Esta capacidade de prometer significa a fidelidade a esse projecto de um
futuro: “há canções para cantar do outro lado dos homens”, com a criação de um
horizonte de sentido para a vida: “nos rios a norte do futuro”. É esse
horizonte de sentido que tradicionalmente encontra a sua formulação, através de
uma ética:
“lanço a
rede”
que tu
hesitante
afundas
com sombras
escritas por
pedras.”
… e é este
afundar “com sombras escritas por pedras” que retrata – a contrafigura da
solidariedade operante - enquanto sujeito jurídico‑político: a
palavra morta. Sendo o dever de acolher não jurídico mas absoluto (a todo e qualquer
sujeito na condição humana). A
figura da pedra é um motivo recorrente nos poemas de Paul Celan. Este objecto
mudo indica a (quase) impossibilidade de comunicação e, apresenta muito daquilo
que a poesia de Celan cala, como escreveu em “Alquimicamente”, o testemunho do
seu exílio pela prática de extermínio nazi por incineração:
“Silêncio,
fundido como ouro, em
mãos
carbonizadas”
Esta
combinação entre poesia e silêncio, que nasce na sombra mais negra das
palavras, não é uma metáfora, nem pode, obviamente, ser entendida literalmente.

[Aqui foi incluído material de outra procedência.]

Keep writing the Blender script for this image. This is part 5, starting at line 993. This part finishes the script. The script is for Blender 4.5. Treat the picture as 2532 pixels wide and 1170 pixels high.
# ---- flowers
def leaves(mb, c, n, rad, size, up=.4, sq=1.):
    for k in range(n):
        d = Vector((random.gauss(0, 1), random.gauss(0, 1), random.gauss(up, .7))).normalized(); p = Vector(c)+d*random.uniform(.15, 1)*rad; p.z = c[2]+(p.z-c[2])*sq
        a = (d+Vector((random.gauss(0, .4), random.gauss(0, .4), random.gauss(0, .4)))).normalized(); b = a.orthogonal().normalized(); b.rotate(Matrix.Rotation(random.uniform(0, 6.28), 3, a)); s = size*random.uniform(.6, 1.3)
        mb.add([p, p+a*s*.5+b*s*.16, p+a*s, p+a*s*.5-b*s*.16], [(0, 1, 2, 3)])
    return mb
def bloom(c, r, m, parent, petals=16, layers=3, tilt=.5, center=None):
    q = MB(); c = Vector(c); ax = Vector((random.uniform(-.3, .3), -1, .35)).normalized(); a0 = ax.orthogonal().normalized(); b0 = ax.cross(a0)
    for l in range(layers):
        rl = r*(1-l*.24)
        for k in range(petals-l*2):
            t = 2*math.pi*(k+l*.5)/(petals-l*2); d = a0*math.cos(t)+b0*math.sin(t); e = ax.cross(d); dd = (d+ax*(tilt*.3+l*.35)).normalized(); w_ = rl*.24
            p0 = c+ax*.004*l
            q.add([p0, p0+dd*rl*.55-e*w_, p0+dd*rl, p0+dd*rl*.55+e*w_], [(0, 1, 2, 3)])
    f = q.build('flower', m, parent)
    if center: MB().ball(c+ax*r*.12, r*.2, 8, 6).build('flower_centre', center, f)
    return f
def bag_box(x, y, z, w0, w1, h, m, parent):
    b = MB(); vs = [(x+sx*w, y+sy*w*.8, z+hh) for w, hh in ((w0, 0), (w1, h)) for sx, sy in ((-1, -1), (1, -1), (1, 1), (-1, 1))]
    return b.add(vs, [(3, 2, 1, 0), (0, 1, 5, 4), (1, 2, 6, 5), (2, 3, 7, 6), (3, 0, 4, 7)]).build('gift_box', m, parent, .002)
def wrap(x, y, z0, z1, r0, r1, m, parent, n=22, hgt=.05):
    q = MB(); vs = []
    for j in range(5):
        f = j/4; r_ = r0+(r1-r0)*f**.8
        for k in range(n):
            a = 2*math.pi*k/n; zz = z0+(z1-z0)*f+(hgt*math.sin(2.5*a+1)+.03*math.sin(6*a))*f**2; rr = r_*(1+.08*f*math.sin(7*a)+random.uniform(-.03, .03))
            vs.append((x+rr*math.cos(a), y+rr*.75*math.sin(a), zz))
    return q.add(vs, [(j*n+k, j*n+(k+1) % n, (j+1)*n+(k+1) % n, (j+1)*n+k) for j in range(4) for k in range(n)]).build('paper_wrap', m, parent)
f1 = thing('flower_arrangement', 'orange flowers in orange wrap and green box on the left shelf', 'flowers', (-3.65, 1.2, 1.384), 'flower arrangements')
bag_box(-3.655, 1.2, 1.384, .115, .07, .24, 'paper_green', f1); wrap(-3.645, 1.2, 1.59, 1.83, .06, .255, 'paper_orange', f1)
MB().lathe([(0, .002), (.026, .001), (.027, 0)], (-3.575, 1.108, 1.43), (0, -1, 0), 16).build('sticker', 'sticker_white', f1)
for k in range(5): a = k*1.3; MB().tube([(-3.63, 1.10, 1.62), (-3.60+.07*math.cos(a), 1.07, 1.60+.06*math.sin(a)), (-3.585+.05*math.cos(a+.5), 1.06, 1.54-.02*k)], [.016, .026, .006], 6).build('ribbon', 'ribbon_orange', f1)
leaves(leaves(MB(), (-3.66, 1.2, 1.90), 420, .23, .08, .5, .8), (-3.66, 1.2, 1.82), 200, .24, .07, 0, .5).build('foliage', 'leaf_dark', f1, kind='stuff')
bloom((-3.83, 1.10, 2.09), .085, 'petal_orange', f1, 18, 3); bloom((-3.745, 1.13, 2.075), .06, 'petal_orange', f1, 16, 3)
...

Tanto mais que o nomear poético de Paul Celan parte do encontro com o real,
quer dizer, os acontecimentos por ele vividos tocam questões impossíveis de
simbolizar. O “verdadeiro-cicatriz, eis o resultado de minhas diversas
cogitações”, afirma Celan. A essência da sua poesia está na combinação entre
dois elementos que se interpenetram alquimicamente: Celan escreve e é escrito
por nós leitores que vemos forçada a nossa atenção para a memória, o
esquecimento e o acontecimento bruto que gera o trauma.